In his written testimony, Barr also echoed Trump’s and Sessions’s views on immigration. While affirming the importance of legal immigration, Barr warned that “we cannot allow others to flout our legal system by crashing in through the back door.... we must secure our Nation’s borders, and we must ensure that our laws allow us to process, hold, and remove those who unlawfully enter.” Democrats will surely press Barr to provide some detail beyond these general statements: asking for his views on the “family separation” policy, on “zero tolerance” prosecution of all unauthorized crossings, and of course, the border wall.
Finally, on social issues, Barr once called for the government to impose “a transcendent moral order with objective standards of right and wrong that… flows from God’s eternal law.” He has specifically criticized laws protecting LGBT people and women seeking abortions. And he has said that conservative Christians such as himself must “take the battlefield and enter the struggle” to return the country to its Christian roots.
Once again, Barr moderated these views somewhat in his written testimony, writing “we can only survive and thrive as Nation if we are mutually tolerant of each other’s differences—whether they be differences based on race, ethnicity, religion, sexual orientation, or political thinking.”

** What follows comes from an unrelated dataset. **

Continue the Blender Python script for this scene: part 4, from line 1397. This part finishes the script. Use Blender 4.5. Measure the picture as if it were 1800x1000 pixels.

Yet attorneys general have very wide discretion in terms of which “differences” they fight to protect, and which they do not. Will Barr continue former Attorney General Jeff Sessions’ “religious freedom” memo, which carved out vast new exemptions for individuals and corporations seeking to discriminate against others? Does he still believe, as he wrote 20 years ago, that the “permissiveness” of the 1960s and 1970s has caused the social problems of today?
Ordinarily, these issues would be central to a prospective attorney general’s confirmation hearings. Yet it’s entirely possible that the Senate may not get around to them at all. The president of the United States has been (and perhaps is being) investigated for being a foreign agent, and William Barr will be in charge of that investigation. In some ways, he’s up for the most important job in America.